Ordway Law Group, LLC
Ordway Law Group, LLC
Divorce & Family Law

Preparing for your custody court date in Georgia

On Behalf of | Jun 15, 2018 | Child Custody |

Appearing in court for a custody hearing in Georgia requires parents to come with several important documents prepared. If you and your co-parent are approaching a custody hearing, be sure that you have the proper documentation and agreements worked out ahead of time. This can help you ensure that your time is not wasted in the courtroom and to protect your rights as a parent.

One of the most important documents you must provide at a custody hearing is a parenting plan that both you and your co-parent agree upon. While it is not always possible for parents to agree on these issues, you probably stand a better chance of receiving the custody you are seeking by providing a strong parenting plan in the hearing rather than allowing the court to decide these issues without your input.

Your parenting plan should include

  • A schedule detailing which parent has physical custody of your child on each day of the year
  • A written provision that determines where the child will spend holidays and vacations
  • An agreement detailing how each parent may contact the child and communicate with him or her while the child is with the other parent.
  • An agreement outlining how to transport the child when it is time to transfer custody and suggested pick-up and drop-off times and locations.

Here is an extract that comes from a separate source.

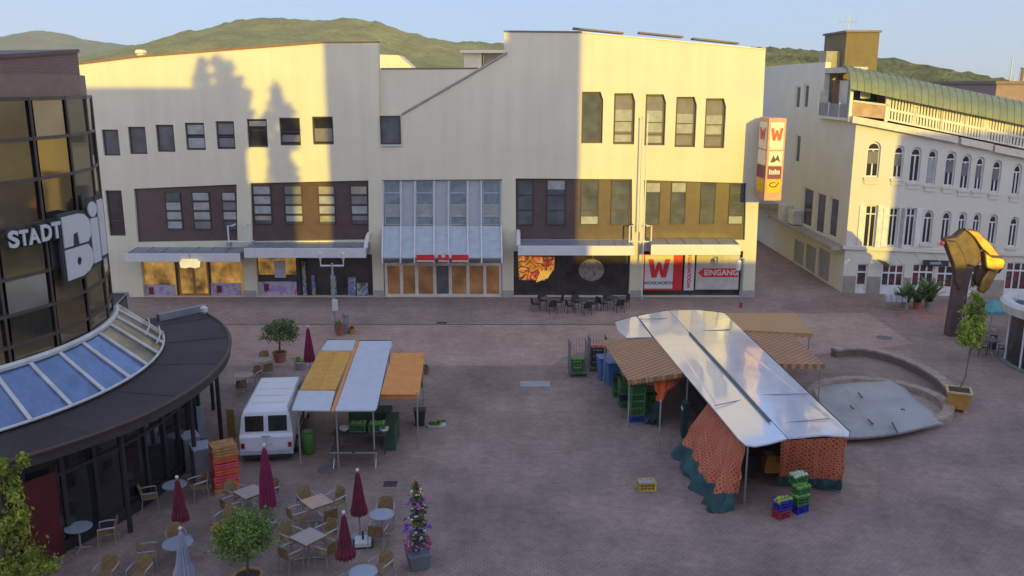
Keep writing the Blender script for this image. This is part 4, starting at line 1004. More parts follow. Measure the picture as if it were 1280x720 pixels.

In addition, it is wise to consider adding language that specifically restricts interference from either parent into the other’s parenting time and relationship with the child. This should include language that preserves both parents’ right to contact the child and speak with him or her or communicate with them as well as explicit restrictions against manipulative behavior such as speaking poorly of the other parent in the child’s presence.

This agreement may affect many years of your life and can deeply impact your child’s upbringing, so be sure to use the legal tools and support that you have to protect your interests and keep your child secure.